Shannon Woodloe


Visual Arts: Photography

By: Gail Obenreder

Shannon Woodloe is a storyteller, but instead of words she tells tales with her striking visual images. Woodloe works from “an essential appreciation for life, always looking to gain knowledge from it and then share it through my lens.” The Delaware native lives in Wilmington, but her images take her far afield, and most recently she’s been creating her photographic narratives from the world and works of writers she admires.

Woodloe’s commitment to narrative photography is grounded in the example of her mother, who “always had a camera” and shared the family’s history in the evocative, inspiring photographs that went back through the generations. “As I got older and looked back on my own photos, I found stories . . . that I didn’t remember but were imbedded in the pictures.”

Sarah Emerges, 2018, 11 x 14 inches
I Kin Read, 2018, 11 x 14 inches
Big Starry Sky, 2018, 10 x 10 inches
Remembering Isaiah, 2018, 10 x 10 inches

“My goal is to capture the humanity of the human and the natural occurrence of beauty,” and one of Woodloe’s biggest challenges has been to find a way to “document without exploiting.” In this pursuit, she was inspired by her study of Gordon Parks, the great photographer and documentarian whose compositions she values for their “authenticity and their intention.” She is also inspired by Carrie Mae Weems, who moves her to “tell my story.” And Woodloe has been deeply affected by studying at The Barnes Foundation, finding that their method of providing extended artwork viewing experiences supported her efforts to “tell whole stories with my own compositions.”

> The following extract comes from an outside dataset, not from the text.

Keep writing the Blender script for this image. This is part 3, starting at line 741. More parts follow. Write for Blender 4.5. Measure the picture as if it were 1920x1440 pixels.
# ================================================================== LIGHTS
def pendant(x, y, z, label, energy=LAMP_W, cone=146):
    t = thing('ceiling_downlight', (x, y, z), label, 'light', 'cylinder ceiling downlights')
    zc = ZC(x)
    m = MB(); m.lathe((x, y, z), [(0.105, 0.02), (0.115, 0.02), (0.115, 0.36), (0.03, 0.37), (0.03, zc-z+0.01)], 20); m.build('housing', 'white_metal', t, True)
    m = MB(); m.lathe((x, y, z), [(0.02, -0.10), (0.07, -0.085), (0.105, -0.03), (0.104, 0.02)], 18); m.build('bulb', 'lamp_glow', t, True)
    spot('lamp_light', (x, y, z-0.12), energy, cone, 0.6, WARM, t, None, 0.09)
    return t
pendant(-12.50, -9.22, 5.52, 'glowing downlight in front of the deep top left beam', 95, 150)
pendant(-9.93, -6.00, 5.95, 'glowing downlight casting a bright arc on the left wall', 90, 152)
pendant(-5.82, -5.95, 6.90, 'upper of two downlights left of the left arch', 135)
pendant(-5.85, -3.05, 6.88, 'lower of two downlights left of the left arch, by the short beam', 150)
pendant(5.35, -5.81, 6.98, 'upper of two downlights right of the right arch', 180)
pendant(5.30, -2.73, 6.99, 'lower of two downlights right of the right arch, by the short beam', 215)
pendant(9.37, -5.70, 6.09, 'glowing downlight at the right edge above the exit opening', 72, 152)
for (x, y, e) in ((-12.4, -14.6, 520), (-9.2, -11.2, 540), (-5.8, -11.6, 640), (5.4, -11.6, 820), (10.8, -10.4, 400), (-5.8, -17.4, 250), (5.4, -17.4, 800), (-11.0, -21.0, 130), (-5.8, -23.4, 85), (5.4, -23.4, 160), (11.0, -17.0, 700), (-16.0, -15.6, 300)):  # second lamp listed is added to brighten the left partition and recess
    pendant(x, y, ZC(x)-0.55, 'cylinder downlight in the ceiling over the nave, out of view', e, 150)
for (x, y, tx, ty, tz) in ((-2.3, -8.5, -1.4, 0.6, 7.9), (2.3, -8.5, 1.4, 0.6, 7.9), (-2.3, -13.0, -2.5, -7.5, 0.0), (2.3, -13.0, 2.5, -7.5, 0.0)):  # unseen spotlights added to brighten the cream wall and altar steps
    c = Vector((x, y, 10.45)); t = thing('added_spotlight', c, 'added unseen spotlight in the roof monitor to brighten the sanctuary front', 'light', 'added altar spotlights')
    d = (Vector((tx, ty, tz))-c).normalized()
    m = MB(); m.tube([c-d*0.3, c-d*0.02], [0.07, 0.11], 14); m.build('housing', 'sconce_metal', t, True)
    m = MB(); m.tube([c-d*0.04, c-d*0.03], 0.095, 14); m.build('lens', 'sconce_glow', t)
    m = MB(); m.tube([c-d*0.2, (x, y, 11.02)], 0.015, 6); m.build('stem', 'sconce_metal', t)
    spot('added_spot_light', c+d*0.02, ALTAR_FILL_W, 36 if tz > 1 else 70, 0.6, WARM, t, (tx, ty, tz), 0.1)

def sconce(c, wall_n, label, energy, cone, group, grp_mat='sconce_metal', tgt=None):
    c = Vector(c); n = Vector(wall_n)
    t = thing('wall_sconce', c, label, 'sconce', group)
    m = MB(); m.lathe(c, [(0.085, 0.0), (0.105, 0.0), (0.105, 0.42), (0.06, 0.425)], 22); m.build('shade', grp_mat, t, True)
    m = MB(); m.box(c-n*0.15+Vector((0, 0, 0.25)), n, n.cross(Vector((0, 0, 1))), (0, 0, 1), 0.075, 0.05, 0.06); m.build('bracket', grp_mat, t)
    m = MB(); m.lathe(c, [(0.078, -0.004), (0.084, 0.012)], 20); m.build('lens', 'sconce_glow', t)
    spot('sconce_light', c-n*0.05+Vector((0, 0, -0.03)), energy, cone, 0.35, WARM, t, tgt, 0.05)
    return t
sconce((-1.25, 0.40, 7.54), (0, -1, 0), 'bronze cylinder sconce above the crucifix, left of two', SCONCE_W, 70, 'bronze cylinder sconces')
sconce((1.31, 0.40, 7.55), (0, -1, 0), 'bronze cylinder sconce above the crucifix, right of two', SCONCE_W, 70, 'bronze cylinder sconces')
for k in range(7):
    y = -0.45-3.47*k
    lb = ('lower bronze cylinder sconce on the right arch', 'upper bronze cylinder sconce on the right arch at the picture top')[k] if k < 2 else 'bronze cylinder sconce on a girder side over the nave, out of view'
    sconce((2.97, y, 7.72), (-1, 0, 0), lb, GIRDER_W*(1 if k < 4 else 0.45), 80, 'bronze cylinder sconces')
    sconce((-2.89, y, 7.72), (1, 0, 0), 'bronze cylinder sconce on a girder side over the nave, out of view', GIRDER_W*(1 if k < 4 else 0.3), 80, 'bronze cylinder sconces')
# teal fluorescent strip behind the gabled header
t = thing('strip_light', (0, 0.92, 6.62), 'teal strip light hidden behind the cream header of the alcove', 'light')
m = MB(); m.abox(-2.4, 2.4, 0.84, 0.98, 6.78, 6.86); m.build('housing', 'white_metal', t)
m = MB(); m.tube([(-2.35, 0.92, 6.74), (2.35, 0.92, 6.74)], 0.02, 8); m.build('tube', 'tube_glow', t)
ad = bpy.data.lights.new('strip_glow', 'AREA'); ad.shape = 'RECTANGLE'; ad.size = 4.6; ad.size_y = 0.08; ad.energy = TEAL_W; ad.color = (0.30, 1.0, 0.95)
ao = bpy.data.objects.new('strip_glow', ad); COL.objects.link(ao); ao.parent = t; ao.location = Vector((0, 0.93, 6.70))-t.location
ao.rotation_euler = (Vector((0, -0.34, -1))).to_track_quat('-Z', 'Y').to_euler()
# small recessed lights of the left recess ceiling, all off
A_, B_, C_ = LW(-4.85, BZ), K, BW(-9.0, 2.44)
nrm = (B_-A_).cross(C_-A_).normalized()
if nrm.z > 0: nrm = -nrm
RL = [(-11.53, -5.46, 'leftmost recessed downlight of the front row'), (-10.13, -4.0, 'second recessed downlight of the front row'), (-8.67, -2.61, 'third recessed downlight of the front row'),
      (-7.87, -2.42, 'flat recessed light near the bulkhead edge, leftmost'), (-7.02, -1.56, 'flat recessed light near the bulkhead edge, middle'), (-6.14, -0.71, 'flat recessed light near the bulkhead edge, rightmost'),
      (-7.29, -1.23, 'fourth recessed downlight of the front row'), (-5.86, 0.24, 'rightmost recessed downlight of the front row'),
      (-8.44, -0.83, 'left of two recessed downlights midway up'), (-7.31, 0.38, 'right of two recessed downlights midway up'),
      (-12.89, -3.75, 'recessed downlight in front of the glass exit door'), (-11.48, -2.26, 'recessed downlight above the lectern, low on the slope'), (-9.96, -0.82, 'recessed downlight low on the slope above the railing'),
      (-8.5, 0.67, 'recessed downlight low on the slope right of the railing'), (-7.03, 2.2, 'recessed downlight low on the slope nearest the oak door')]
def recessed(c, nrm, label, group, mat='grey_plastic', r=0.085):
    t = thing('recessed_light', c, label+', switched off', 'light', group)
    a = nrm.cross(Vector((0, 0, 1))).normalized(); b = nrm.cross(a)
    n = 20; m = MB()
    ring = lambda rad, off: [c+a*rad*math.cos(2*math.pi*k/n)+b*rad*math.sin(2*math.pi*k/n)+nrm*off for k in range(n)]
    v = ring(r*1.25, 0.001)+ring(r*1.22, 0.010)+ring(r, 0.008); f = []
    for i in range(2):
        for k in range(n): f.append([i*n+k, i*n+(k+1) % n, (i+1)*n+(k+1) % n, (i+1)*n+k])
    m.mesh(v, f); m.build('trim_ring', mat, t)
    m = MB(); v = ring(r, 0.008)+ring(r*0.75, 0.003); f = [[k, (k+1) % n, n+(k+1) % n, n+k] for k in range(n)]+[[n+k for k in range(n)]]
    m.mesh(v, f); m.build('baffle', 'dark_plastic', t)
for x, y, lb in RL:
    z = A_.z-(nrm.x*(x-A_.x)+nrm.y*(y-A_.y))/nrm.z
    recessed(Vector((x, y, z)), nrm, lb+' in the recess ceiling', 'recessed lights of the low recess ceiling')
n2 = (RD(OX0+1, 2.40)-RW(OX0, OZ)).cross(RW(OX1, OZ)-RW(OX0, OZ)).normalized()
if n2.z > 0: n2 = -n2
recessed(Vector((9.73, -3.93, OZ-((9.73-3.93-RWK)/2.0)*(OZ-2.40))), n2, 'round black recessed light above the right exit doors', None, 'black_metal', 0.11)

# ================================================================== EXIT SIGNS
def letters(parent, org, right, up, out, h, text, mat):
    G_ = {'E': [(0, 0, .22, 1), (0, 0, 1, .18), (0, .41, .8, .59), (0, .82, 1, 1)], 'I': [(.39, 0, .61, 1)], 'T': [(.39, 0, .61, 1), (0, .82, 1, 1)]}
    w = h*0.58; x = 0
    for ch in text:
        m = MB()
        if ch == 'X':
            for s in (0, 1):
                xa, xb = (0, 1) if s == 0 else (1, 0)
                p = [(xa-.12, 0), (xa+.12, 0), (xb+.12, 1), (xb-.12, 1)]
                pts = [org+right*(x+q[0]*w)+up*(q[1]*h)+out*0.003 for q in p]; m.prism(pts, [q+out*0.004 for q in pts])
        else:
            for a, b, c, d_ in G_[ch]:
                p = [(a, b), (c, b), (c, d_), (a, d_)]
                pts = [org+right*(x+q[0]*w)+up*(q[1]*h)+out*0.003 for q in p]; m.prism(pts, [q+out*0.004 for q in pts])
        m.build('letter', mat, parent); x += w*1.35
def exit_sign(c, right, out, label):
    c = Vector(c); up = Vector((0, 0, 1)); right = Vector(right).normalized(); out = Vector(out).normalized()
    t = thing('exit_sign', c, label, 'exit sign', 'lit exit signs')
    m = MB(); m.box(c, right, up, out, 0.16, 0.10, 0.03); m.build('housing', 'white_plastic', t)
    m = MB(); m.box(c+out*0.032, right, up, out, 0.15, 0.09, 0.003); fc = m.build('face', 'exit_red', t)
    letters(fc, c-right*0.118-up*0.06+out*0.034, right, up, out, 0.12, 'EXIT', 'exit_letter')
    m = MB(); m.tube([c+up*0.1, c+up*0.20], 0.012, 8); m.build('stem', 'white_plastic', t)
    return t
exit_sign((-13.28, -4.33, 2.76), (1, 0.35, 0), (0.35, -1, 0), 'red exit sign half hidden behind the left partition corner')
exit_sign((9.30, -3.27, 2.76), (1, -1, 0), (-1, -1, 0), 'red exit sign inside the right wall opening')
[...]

Woodloe’s latest photography seeks to document “the silent oration or story of my subjects at a particular moment in time.” Her Fellowship submission was a photographic illustration series from “Sarah, I Kin Read,” a chapter of Lorraine Hansberry’s To Be Young, Gifted and Black. With her Division award, Woodloe plans to upgrade her equipment so she can take on more challenging projects, including creating narratives from the works of some literary heroes, authors Toni Morrison, Richard Wright and W.E.B. DuBois.